DATA EXCERPT

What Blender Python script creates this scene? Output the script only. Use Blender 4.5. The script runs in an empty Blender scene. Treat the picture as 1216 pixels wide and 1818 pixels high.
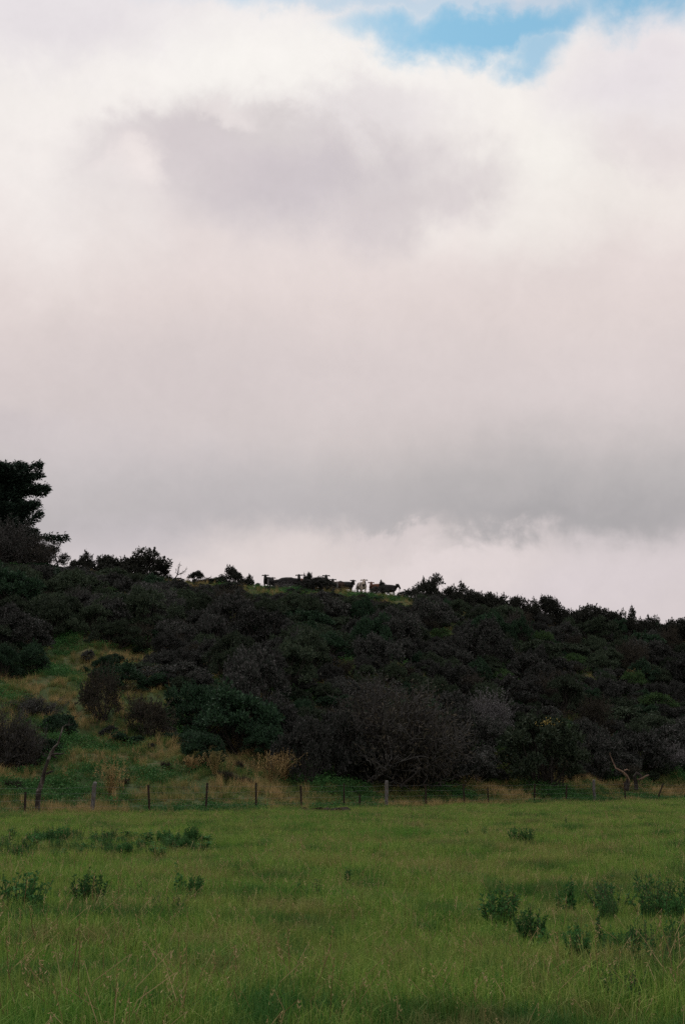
import bpy, math, random
import numpy as np
from mathutils import Vector

# ------------------------------------------------------------------ camera, sky, sun, exposure
S = bpy.context.scene
COL = S.collection
F = 2525.0                      # focal length in photo pixels (50 mm on 36 mm tall film)
PITCH = math.atan((1383 - 909) / F)
CAMZ = 1.5
cam_d = bpy.data.cameras.new('camera')
cam_d.sensor_fit = 'VERTICAL'; cam_d.sensor_height = 36.0; cam_d.sensor_width = 24.0
cam_d.lens = 36.0 * F / 1818.0
cam_d.clip_start = 0.1; cam_d.clip_end = 9000
cam = bpy.data.objects.new('camera', cam_d); COL.objects.link(cam)
cam.location = (0, 0, CAMZ); cam.rotation_euler = (math.pi / 2 + PITCH, 0, 0)
S.camera = cam
S.view_settings.view_transform = 'Standard'; S.view_settings.look = 'None'
S.view_settings.exposure = 0.0; S.view_settings.gamma = 1.0
S.render.engine = 'CYCLES'
S.cycles.use_denoising = False
S.cycles.max_bounces = 5; S.cycles.diffuse_bounces = 3; S.cycles.transparent_max_bounces = 4
S.render.use_persistent_data = False

SUN_EL, SUN_AZ = 52.0, -35.0        # degrees; azimuth from +Y (the view) towards +X
sun_d = bpy.data.lights.new('sun', 'SUN')
sun_d.energy = 1.5; sun_d.angle = math.radians(12); sun_d.color = (1.0, 0.96, 0.9)
sun = bpy.data.objects.new('sun', sun_d); COL.objects.link(sun)
_e, _a = math.radians(SUN_EL), math.radians(SUN_AZ)
_sd = Vector((math.cos(_e) * math.sin(_a), math.cos(_e) * math.cos(_a), math.sin(_e)))
sun.rotation_euler = _sd.to_track_quat('Z', 'Y').to_euler()
sun.location = _sd * 400


def lin(r, g, b):
    f = lambda c: (c / 255 / 12.92) if c / 255 <= 0.04045 else ((c / 255 + 0.055) / 1.055) ** 2.4
    return (f(r), f(g), f(b), 1.0)


def ray(px, py):
    u, v = (px - 608) / F, (909 - py) / F
    c, s = math.cos(PITCH), math.sin(PITCH)
    return np.array([u, c - v * s, s + v * c])


def sky_angles(px, py):
    d = ray(px, py); d = d / np.linalg.norm(d)
    return math.degrees(math.atan2(d[0], d[1])), math.degrees(math.asin(d[2]))


W = bpy.data.worlds.new('World'); S.world = W; W.use_nodes = True
nt = W.node_tree; nt.nodes.clear()


class NB:
    """tiny node-builder"""
    def __init__(s, tree): s.t = tree
    def n(s, typ, **kw):
        x = s.t.nodes.new(typ)
        for k, v in kw.items(): setattr(x, k, v)
        return x
    def put(s, sock, v):
        if isinstance(v, bpy.types.NodeSocket): s.t.links.new(v, sock)
        elif v is not None: sock.default_value = v
    def math(s, op, a, b=None, c=None, clamp=False):
        x = s.n('ShaderNodeMath', operation=op, use_clamp=clamp)
        s.put(x.inputs[0], a)
        if b is not None: s.put(x.inputs[1], b)
        if c is not None: s.put(x.inputs[2], c)
        return x.outputs[0]
    def vmath(s, op, a, b=None, scale=None):
        x = s.n('ShaderNodeVectorMath', operation=op)
        s.put(x.inputs[0], a)
        if b is not None: s.put(x.inputs[1], b)
        if scale is not None: s.put(x.inputs['Scale'], scale)
        return x.outputs[1] if op in ('LENGTH', 'DOT_PRODUCT') else x.outputs[0]
    def noise(s, vec, scale, detail=5, rough=0.55, color=False, dist=0.0):
        x = s.n('ShaderNodeTexNoise')
        s.put(x.inputs['Vector'], vec); x.inputs['Scale'].default_value = scale
        x.inputs['Detail'].default_value = detail; x.inputs['Roughness'].default_value = rough
        x.inputs['Distortion'].default_value = dist
        return x.outputs['Color'] if color else x.outputs['Fac']
    def mix(s, fac, a, b, mode='MIX'):
        x = s.n('ShaderNodeMix', data_type='RGBA', blend_type=mode)
        s.put(x.inputs[0], fac); s.put(x.inputs[6], a); s.put(x.inputs[7], b)
        return x.outputs[2]
    def maprange(s, v, a, b, c=0.0, d=1.0, kind='SMOOTHSTEP'):
        x = s.n('ShaderNodeMapRange', interpolation_type=kind)
        for i, q in enumerate((v, a, b, c, d)): s.put(x.inputs[i], q)
        return x.outputs[0]
    def ramp(s, fac, stops):
        x = s.n('ShaderNodeValToRGB'); cr = x.color_ramp
        while len(cr.elements) > 1: cr.elements.remove(cr.elements[-1])
        for i, (p, c) in enumerate(stops):
            e = cr.elements[0] if i == 0 else cr.elements.new(p)
            e.position = p; e.color = c
        s.put(x.inputs[0], fac)
        return x.outputs[0]


B = NB(nt)
DIR = B.n('ShaderNodeTexCoord').outputs['Generated']
sx = B.n('ShaderNodeSeparateXYZ'); nt.links.new(DIR, sx.inputs[0])
az = B.math('MULTIPLY', B.math('ARCTAN2', sx.outputs[0], sx.outputs[1]), 180 / math.pi)
el = B.math('MULTIPLY', B.math('ARCSINE', sx.outputs[2]), 180 / math.pi)
n_big = B.n('ShaderNodeSeparateXYZ'); nt.links.new(B.noise(DIR, 7.0, 6, 0.55, True, 0.4), n_big.inputs[0])
n_fin = B.n('ShaderNodeSeparateXYZ'); nt.links.new(B.noise(DIR, 24.0, 8, 0.62, True, 0.2), n_fin.inputs[0])
azw = B.math('ADD', az, B.math('ADD', B.math('MULTIPLY_ADD', n_big.outputs[0], 7.0, -3.5), B.math('MULTIPLY_ADD', n_fin.outputs[0], 3.4, -1.7)))
elw = B.math('ADD', el, B.math('ADD', B.math('MULTIPLY_ADD', n_big.outputs[1], 3.6, -1.8), B.math('MULTIPLY_ADD', n_fin.outputs[1], 2.8, -1.4)))
E = lambda y: sky_angles(608, y)[1] / 45.0
base_stops = [(0.0, lin(196, 188, 190)), (E(1100), lin(212, 204, 206)), (E(1010), lin(210, 203, 205)), (E(940), lin(186, 182, 185)),
              (E(860), lin(192, 188, 189)), (E(790), lin(206, 199, 199)), (E(690), lin(216, 207, 207)), (E(550), lin(223, 213, 212)),
              (E(420), lin(229, 220, 219)), (E(200), lin(236, 232, 232)), (E(110), lin(240, 237, 237)), (E(0), lin(226, 223, 230)),
              (0.8, lin(224, 222, 230)), (1.0, lin(228, 226, 232))]
col = B.ramp(B.math('DIVIDE', B.math('MULTIPLY_ADD', n_big.outputs[1], 1.6, B.math('ADD', el, -0.8)), 45.0, clamp=True), base_stops)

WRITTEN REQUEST
Search the listing above for the string "scene". Copy every line that contains it.

FULL SOLUTION
What Blender Python script creates this scene? Output the script only. Use Blender 4.5. The script runs in an empty Blender scene. Treat the picture as 1216 pixels wide and 1818 pixels high.
S = bpy.context.scene